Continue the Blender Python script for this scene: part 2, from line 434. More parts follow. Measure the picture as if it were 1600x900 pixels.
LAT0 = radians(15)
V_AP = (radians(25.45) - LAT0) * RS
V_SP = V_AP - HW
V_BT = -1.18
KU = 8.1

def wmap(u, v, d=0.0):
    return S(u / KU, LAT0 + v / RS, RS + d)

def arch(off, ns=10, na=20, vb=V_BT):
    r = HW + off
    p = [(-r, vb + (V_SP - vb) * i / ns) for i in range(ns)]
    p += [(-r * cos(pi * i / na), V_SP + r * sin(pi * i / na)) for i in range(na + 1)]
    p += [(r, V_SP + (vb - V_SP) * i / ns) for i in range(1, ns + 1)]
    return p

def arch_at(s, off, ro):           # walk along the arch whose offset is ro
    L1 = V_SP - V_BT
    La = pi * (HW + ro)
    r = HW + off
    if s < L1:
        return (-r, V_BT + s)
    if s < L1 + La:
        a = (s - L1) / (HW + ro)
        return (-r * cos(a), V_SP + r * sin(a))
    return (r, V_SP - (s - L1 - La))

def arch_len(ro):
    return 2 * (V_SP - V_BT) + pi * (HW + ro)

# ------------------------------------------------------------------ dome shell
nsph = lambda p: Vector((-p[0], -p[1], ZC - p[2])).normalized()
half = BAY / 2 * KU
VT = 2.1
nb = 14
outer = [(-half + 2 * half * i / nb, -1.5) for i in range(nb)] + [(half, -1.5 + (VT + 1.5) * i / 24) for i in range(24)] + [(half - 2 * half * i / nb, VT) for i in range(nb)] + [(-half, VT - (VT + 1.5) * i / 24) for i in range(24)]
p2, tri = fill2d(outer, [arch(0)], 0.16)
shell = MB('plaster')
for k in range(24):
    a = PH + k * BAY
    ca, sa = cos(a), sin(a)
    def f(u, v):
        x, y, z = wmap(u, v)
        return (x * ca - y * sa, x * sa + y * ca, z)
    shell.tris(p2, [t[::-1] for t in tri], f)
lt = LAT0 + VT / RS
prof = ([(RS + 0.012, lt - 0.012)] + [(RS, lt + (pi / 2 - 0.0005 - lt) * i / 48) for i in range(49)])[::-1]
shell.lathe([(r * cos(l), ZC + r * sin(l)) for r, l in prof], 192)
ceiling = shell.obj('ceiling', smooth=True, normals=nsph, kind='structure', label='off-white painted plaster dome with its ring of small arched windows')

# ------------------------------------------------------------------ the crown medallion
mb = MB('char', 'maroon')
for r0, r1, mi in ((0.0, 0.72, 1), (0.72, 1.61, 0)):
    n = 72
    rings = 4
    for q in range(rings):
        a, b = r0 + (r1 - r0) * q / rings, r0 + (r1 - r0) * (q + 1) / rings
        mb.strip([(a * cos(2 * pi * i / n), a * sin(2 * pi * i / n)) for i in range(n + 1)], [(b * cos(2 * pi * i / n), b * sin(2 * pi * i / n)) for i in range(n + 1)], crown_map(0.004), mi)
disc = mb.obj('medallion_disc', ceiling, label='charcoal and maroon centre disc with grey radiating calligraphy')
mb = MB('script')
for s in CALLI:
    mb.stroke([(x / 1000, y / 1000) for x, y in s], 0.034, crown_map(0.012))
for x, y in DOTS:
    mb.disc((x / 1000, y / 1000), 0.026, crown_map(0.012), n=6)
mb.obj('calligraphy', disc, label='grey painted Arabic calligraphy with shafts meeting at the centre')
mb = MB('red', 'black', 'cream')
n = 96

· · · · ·

**Task brief**
The lines from the top of the data above down to the line containing "small arched windows')" are to be copied exactly; no other line should appear.

**Answer to this task**
Continue the Blender Python script for this scene: part 2, from line 434. More parts follow. Measure the picture as if it were 1600x900 pixels.
LAT0 = radians(15)
V_AP = (radians(25.45) - LAT0) * RS
V_SP = V_AP - HW
V_BT = -1.18
KU = 8.1

def wmap(u, v, d=0.0):
    return S(u / KU, LAT0 + v / RS, RS + d)

def arch(off, ns=10, na=20, vb=V_BT):
    r = HW + off
    p = [(-r, vb + (V_SP - vb) * i / ns) for i in range(ns)]
    p += [(-r * cos(pi * i / na), V_SP + r * sin(pi * i / na)) for i in range(na + 1)]
    p += [(r, V_SP + (vb - V_SP) * i / ns) for i in range(1, ns + 1)]
    return p

def arch_at(s, off, ro):           # walk along the arch whose offset is ro
    L1 = V_SP - V_BT
    La = pi * (HW + ro)
    r = HW + off
    if s < L1:
        return (-r, V_BT + s)
    if s < L1 + La:
        a = (s - L1) / (HW + ro)
        return (-r * cos(a), V_SP + r * sin(a))
    return (r, V_SP - (s - L1 - La))

def arch_len(ro):
    return 2 * (V_SP - V_BT) + pi * (HW + ro)

# ------------------------------------------------------------------ dome shell
nsph = lambda p: Vector((-p[0], -p[1], ZC - p[2])).normalized()
half = BAY / 2 * KU
VT = 2.1
nb = 14
outer = [(-half + 2 * half * i / nb, -1.5) for i in range(nb)] + [(half, -1.5 + (VT + 1.5) * i / 24) for i in range(24)] + [(half - 2 * half * i / nb, VT) for i in range(nb)] + [(-half, VT - (VT + 1.5) * i / 24) for i in range(24)]
p2, tri = fill2d(outer, [arch(0)], 0.16)
shell = MB('plaster')
for k in range(24):
    a = PH + k * BAY
    ca, sa = cos(a), sin(a)
    def f(u, v):
        x, y, z = wmap(u, v)
        return (x * ca - y * sa, x * sa + y * ca, z)
    shell.tris(p2, [t[::-1] for t in tri], f)
lt = LAT0 + VT / RS
prof = ([(RS + 0.012, lt - 0.012)] + [(RS, lt + (pi / 2 - 0.0005 - lt) * i / 48) for i in range(49)])[::-1]
shell.lathe([(r * cos(l), ZC + r * sin(l)) for r, l in prof], 192)
ceiling = shell.obj('ceiling', smooth=True, normals=nsph, kind='structure', label='off-white painted plaster dome with its ring of small arched windows')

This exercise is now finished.